African-American film history may date back to 1898, but it took a long time for films to be made that reflected their lives exclusively. Even film as a young medium relegated their characters to tropes as early as 1909. However, as soon as Chicago’s Photoplay Studio started using actors from the nearby Lafayette Players and Ethiopian Art Theatre, this course was somewhat corrected by the 1920s. While Harlem was experiencing its important Renaissance, film was making its home in Hollywood.
In 1943, Lena Horne became the first African American actor signed to a major studio. In 1944, filmmaker Charles Burnett was born in Vicksburg, MS. Three years later, his family moved to the Watts neighborhood of Los Angeles. A 52-minute bus ride away from Hollywood, Burnett would toil away making independent films outside of the movie capital of the world until 1990. The films he made largely on his own tell his life story.
Unable to pursue his interest in the arts, Burnett attended Los Angeles City College to become an electrician. Given the chance to take a writing class, Burnett immediately developed an interest. After graduating with a degree in Writing from UCLA, Burnett was accepted to their prestigious film school. His childhood in Watts gave him so many stories to tell, film offered him the best canvas.
His second feature film, 1983’s “My Brother’s Wedding” offers a lot of insight into the private memories of Burnett’s life. While some may say the episodic nature of Burnett’s script lends to it feeling like a sitcom or even a play, the personal connection he allows you to feel for his characters can only be experienced through film.
Shot on a shoestring budget (80,000 dollars) on 35mm, “My Brother’s Wedding” regularly uses the medium itself to imply the claustrophobia in the everyday life of its protagonist, Pierce Mundy (Everett Silas.) Acted by mostly amateurs, Burnett manages to coax the best performances out of their interactions. Many scenes have a “stop/start” feeling that keeps the film grounded in reality. These short sequences find an unusual rhythm for film, but Burnett's sharp editing uses the economy to squeeze together the nuts and bolts of Pierce's world.
When Pierce’s brother Wendell (Monte Easter) brings home his future wife Sonia (Gaye Shannon-Burnett, Charles’ wife and the costume designer,) Burnett keeps most of the action on Pierce’s mother and father. This separation of their possibilities in life implies the different strata they occupy now. We briefly see Wendell distracted and talking about getting a secretary. The foreignness of this world is not necessarily lost on the doting but tough mother (Jessie Holms.) However, Burnett shows these two worlds in opposition to each other in the close confrontations between Sonia and Pierce.

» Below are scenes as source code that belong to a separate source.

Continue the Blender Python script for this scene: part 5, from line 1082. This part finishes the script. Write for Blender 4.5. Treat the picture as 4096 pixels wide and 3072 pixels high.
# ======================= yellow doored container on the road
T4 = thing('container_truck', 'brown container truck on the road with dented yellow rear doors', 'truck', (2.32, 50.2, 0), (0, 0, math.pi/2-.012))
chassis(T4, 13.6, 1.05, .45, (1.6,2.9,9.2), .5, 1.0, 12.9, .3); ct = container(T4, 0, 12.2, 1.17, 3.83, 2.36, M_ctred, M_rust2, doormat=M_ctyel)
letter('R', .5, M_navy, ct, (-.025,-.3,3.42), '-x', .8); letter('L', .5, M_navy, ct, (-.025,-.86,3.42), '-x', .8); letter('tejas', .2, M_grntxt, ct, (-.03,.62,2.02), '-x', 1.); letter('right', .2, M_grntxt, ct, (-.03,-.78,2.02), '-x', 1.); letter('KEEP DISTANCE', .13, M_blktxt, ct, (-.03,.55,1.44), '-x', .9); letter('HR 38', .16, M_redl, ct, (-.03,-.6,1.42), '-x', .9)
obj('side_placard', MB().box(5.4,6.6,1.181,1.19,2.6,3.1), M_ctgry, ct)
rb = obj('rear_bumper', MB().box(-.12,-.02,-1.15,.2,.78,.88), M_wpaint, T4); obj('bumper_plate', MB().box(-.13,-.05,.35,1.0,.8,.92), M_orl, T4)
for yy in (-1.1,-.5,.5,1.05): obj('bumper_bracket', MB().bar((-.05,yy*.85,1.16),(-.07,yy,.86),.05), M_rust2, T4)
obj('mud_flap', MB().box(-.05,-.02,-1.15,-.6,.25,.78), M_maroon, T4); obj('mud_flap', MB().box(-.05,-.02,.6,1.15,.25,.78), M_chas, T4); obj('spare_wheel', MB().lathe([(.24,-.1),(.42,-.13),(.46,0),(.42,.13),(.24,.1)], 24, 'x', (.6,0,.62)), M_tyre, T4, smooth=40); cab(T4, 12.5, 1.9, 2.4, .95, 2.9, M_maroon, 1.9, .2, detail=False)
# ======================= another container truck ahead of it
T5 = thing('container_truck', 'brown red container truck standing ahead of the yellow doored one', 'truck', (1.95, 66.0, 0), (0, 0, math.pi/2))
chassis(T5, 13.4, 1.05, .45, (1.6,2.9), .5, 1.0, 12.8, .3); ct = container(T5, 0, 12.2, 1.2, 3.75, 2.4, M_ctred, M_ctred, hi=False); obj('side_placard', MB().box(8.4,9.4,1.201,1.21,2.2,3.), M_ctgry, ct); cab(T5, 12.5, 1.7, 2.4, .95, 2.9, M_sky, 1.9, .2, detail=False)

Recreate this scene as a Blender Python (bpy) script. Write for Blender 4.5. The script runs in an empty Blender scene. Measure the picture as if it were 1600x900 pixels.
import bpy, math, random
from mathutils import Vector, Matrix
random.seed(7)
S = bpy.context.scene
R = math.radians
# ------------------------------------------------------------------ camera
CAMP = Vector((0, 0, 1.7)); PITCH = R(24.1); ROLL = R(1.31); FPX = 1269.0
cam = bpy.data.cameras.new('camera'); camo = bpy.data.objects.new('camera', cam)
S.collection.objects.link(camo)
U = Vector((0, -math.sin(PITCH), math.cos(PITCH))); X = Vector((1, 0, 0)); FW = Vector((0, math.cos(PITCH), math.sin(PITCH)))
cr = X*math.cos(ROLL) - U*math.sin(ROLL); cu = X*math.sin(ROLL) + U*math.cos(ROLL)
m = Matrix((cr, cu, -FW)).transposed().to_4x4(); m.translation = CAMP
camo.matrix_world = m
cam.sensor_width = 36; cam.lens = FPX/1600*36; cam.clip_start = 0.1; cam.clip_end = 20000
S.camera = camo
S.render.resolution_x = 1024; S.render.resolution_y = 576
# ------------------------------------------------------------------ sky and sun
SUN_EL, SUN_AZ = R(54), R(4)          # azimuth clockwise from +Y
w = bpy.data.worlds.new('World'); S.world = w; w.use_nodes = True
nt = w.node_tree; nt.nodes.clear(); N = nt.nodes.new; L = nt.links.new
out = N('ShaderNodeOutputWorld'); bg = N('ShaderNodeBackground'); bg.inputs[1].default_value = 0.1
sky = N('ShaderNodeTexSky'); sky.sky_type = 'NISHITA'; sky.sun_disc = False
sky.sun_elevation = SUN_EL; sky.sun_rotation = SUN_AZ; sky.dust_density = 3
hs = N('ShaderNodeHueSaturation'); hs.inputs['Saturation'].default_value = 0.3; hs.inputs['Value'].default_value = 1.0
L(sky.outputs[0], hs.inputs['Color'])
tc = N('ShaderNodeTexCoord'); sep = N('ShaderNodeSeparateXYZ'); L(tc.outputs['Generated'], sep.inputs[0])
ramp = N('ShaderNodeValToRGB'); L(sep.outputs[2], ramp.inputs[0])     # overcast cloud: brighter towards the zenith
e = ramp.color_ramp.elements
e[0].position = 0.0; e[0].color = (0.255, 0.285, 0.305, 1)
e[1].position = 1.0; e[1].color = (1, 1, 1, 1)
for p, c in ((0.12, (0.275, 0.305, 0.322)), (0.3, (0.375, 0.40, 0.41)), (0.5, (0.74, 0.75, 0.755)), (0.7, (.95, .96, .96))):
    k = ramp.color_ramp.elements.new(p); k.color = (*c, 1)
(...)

Burnett is making the film mostly from Pierce’s point of view. However, he is not out to earn your sympathy for him. Pierce is still young and impressionable. Smart enough to avoid the trouble circling every young African American man around him, his dissatisfaction with the world is his insulation from succumbing to it. Pierce sees even his own family as products of - not survival as a way of life - but being too willing to accept the circumstances. When his best friend Soldier Richardson (Ronnie Bell,) writes to say he is coming back from another stint in prison, Pierce is the one who goes around to all the people he can trying to secure a straight job for him. If Pierce looks hopeless to his family of dominant personalities (and universal Generation Gap-era opinions,) he is immediately invited to work by whoever he asks for a favor.
Pierce’s life is not troubled though. In some of Burnett’s most beautiful shots, he wordlessly captures the connection between family members in the most unsympathetic ways. Fathers and mothers hold their infant children like they are the greatest prize on Earth. Pierce’s mother at the dry cleaners is celebrated as a “miracle worker” by a bloviating customer. Pierce takes the bus across town to Inglewood gets a pot back for his mother from Big Momma and helps Big Daddy take a bath.
We see Pierce running, wrestling, and having a bad attitude toward most of the people in his orbit until Soldier returns. Their bond of friendship is immediately obvious and never played to any degree of maudlin. When Pierce brings Soldier home to his parents, Burnett skillfully shoots the reunion for the drama inherent in his return not (as others might do in the formula) to introduce tension into the plot. Without spoiling the rest of the film or his canon, this is one of his most compelling shots ever.
When Burnett’s master's thesis, 1978’s “Killer of Sheep,” was released to critical acclaim interest was growing in Burnett as a filmmaker. A rough cut of “Wedding” was screened by a New York Times critic at the New Directors/New Films festival in 1983. Armond White wrote that it was “a catastrophic blow to the development of American popular culture.” Distributors quietly shied away from Burnett’s film. In 2008, Burnett finally finished editing his second film after Milestone Films acquired his early works. Burnett, an Oscar winner in 2017, is finally receiving his due for laying the groundwork for African American filmmakers like Spike Lee, John Singleton, and so many others.